P.S. I tried mounting the VBox CD and ran the linux…x86 version to get the plugins, and it said I needed to recompile the kernel, haha. Back to the researching board.
Hi, I find some VMware (server) directories have a small .vmdk which “describes” the disk, and even with snapshots, it just opens fine in VBox.
I opened my Centos.vmdk with no problem – except the HW had changed, so x11 doesn’t work.
I’m going to research that further.
Good site, good postings! Thanks!
Ward Christensen, inventor of Xmodem & (w/ HW Guru Randy Suess) BBSs
Actually i had more .vmdk files in my vmware folder. So i chooses the one which equals the size of the virutal hard drive of 8 GB. And with this it worked. With the other .vmdk files it wont work.
@Bryan I would NOT recommend it at a production level, because from my experience I believe VBox is just not stable enough or “old” enough to work. I personally love VMWare as a server, and I believe that VBox is (right now) for play. IMO
Thanks for the post! I’ll be sure to try this out!

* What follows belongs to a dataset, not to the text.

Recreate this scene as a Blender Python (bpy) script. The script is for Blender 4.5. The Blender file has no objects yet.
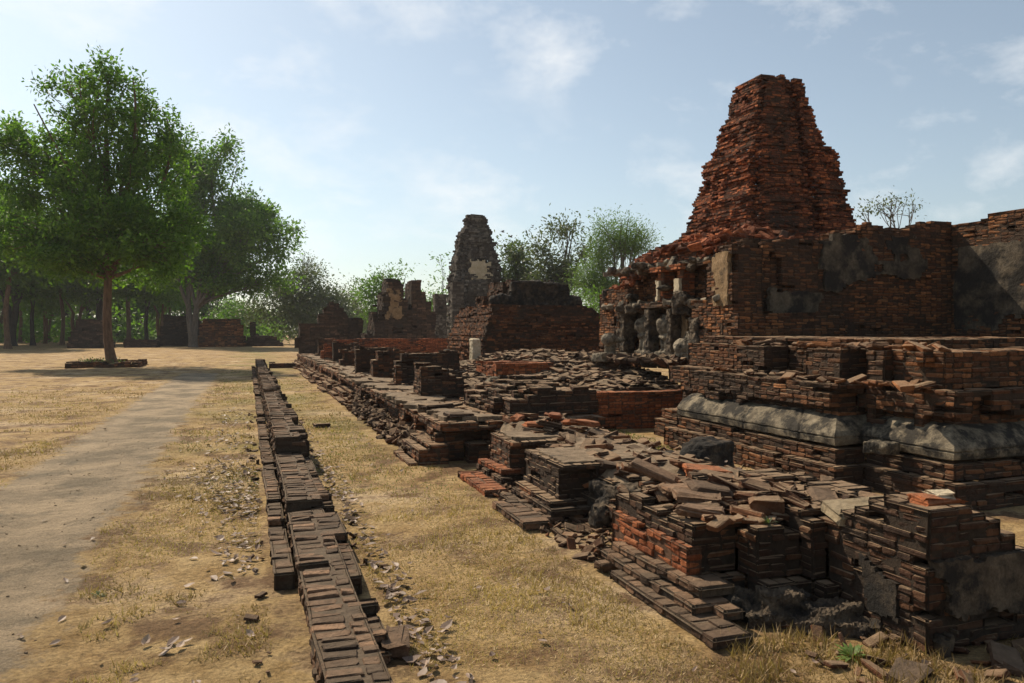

Actually, VirtualBox can use VMware images (*.vmdk) directly.
Here is a video that shows the process:
http://www.metacafe.com/watch/682984/running_vmdk_in_virtualbox/
VB is good for home use but not for an enterprise. Right now I do not have a lot of reason to switch at work from VM to VB. On other hand we are using more and more Xen to save money.
What are your thoughts on vbox replacing vmware machines at a production level?